Emission management

Industrial Methane Emissions Are Underreported, Study Finds

Emissions of methane from the industrial sector have been vastly underestimated, researchers from Cornell University and the Environmental Defense Fund have found.

Google Street View car with a methane sensor attached
A Cornell/Environmental Defense Fund research team equipped a Google Street View car with a high-precision methane sensor and found methane emissions from ammonia fertilizer plants to be 100 times higher than the fertilizer industry’s self-reported estimate.
Cornell Universtiy

Emissions of methane from the industrial sector have been vastly underestimated, researchers from Cornell and Environmental Defense Fund (EDF) have found.

Using a Google Street View car equipped with a high-precision methane sensor, the researchers discovered that methane emissions from ammonia fertilizer plants were 100 times higher than the fertilizer industry’s self-reported estimate. They also were substantially higher than the Environmental Protection Agency (EPA) estimate for all industrial processes in the United States.

“We took one small industry that most people have never heard of and found that its methane emissions were three times higher than the EPA assumed was emitted by all industrial production in the United States,” said John Albertson, coauthor and professor of civil and environmental engineering. “It shows us that there’s a huge gap between a priori estimates and real-world measurements.”

The researchers’ findings are reported in “Estimation of Methane Emissions From the US Ammonia Fertilizer Industry Using a Mobile Sensing Approach,” published 28 May in Elementa. The work was funded in part by a grant from the Atkinson Center for a Sustainable Future’s joint research program with EDF.

The use of natural gas has grown in recent years, bolstered by improved efficiency in shale gas extraction and the perception that natural gas is a less-dirty fossil fuel.

“But natural gas is largely methane, which molecule-per-molecule has a stronger global-warming potential than carbon dioxide,” Albertson said. “The presence of substantial emissions or leaks anywhere along the supply chain could make natural gas a more significant contributor to climate change than previously thought.”

To date, methane emissions have been assessed at a variety of sites—from the well pads where natural gas is extracted to the power plants and municipal pipelines downstream. 

To evaluate methane emissions from downstream industrial sources, the researchers focused on the fertilizer industry, which uses natural gas both as the fuel and one of the main ingredients for ammonia and urea products.

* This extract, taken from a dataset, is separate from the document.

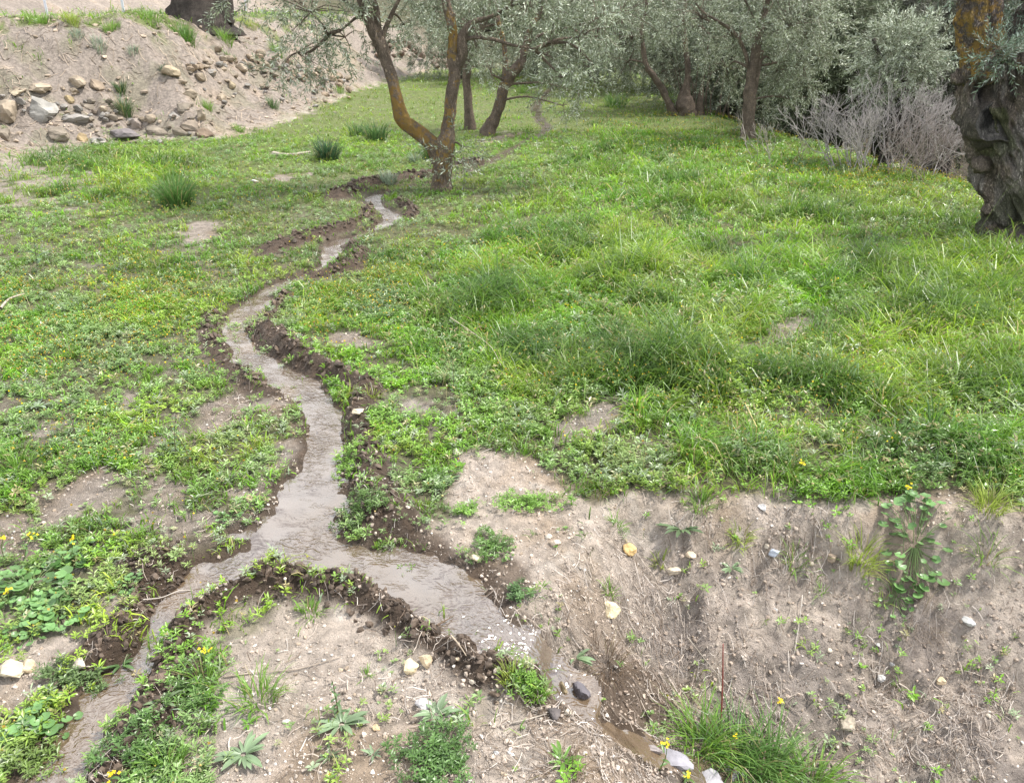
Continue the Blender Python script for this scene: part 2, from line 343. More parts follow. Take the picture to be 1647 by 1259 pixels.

Ammonia fertilizer is produced at only a couple dozen plants in the US; factories are often located near public roadways, where emissions carried downwind can be detected—in this case by mobile sensors.

For this study, the Google Street View vehicle traveled public roads near six representative fertilizer plants in the country’s midsection to quantify “fugitive methane emissions”—defined as inadvertent losses of methane to the atmosphere, likely because of incomplete chemical reactions during fertilizer production, incomplete fuel combustion, or leaks.

Once a concentrated methane plume was detected downwind of a plant, the emissions were measured through dozens of laps around the facility.

The team discovered that, on average, 0.34% of the gas used in the plants is emitted to the atmosphere. Scaling this emission rate from the six plants to the entire industry suggests total annual methane emissions of 28 gigagrams—100 times higher than the fertilizer industry’s self-reported estimate of 0.2 gigagrams per year.